Follia? Illusione? La cosa si complica ancora di più quando questo amore, questa forza che irrompe nella storia… beh non riguarda per i Vangeli solo loro due… solo gli attori divini di una storia che potrebbe essere derubricata a mito consolante. Al contrario questo amore, questa forza diviene la promessa, la caparra, il segno donato a quanti, nella storia, avrebbero desiderato di continuare un’esistenza di dono. Ecco un ulteriore annuncio: esiste uno Spirito che lega, connette, pone in rete quanti si decidono per l’amore, quanti non trattengono il loro tempo e la fecondità della loro vita e, così facendo, cambiano misteriosamente la storia. Anche quando ci si ostina a far studiare ai ragazzi quasi solo battaglie e successi militari, conquiste e soprusi di ogni sorta, per poi concludere che questa sovraesposizione al male non immunizza nessuno, ma forse ottiene un drammatico effetto contrario: quello dell’assuefazione.
Nel Vangelo di Giovanni Gesù sceglie la storia del bene, pur sapendo che soffrirà e molto una posizione marginale. Ed assicura che un altro, un paràclito (un avvocato, un assistente) testimonierà il senso della sua vita e renderà possibili infinite variazioni dell’unica melodia che conta, quella dell’amore di Dio che si incarna nella coscienza aperta dell’umanità ed ingaggia così una battaglia tra la luce e il buio, la gioia e la tristezza. Gesù chiama questa catena di amore la verità stessa delle cose: “Spirito della verità vi guiderà a tutta la verità”.

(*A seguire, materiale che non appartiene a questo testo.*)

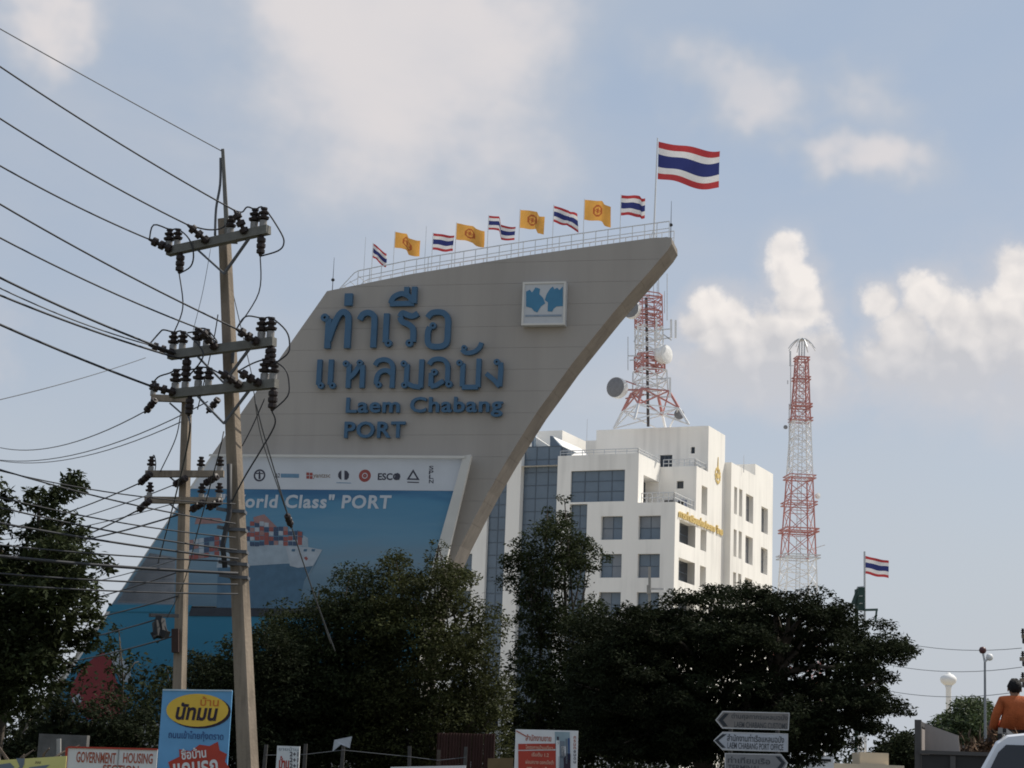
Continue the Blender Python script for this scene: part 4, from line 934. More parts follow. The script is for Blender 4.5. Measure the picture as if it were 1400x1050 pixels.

Il giorno di Pentecoste, il cinquantesimo del tempo pasquale, il suo culmine e la sua pienezza, è come un trampolino su cui siamo invitati a salire, perché il nostro slancio vitale non si interrompa e la nostra fecondità continui a scrivere pagine di vita e non di morte. Potrà capitare anche a noi, come è accaduto mille volte nella storia, che i nostri cuori si rinchiudano per la delusione nel cenacolo della nostra intimità; che si montino allarmi e si spranghino catenacci perché la sicurezza conforti la paura. Capiterà. Ed allora servirà luce. Ne avremo bisogno. Come ne hanno bisogno quanti appartengono alla parte “sbagliata” del mondo: quello delle vittime umiliate e dello sfruttamento subito, in forme tanto crudeli che a volte nemmeno riusciremmo ad immaginarle.
Le parole di Gesù sono una promessa: che il male non prevarrà e che un senso profondo l’amore fecondo lo conserva. E che questo amore è addirittura l’intimo cuore di Dio, capace di pulsare ed esondare, assumendo le forme più svariate del dono: il servizio, l’intelligenza del progresso condiviso, il perdono che riabilita, lo sguardo benedicente sulle cose rotte o sulle persone rottamate, la passione perché il mondo non ignori più quelle che Baumann chiama “vite di scarto”. Serve luce. Serve questa luce.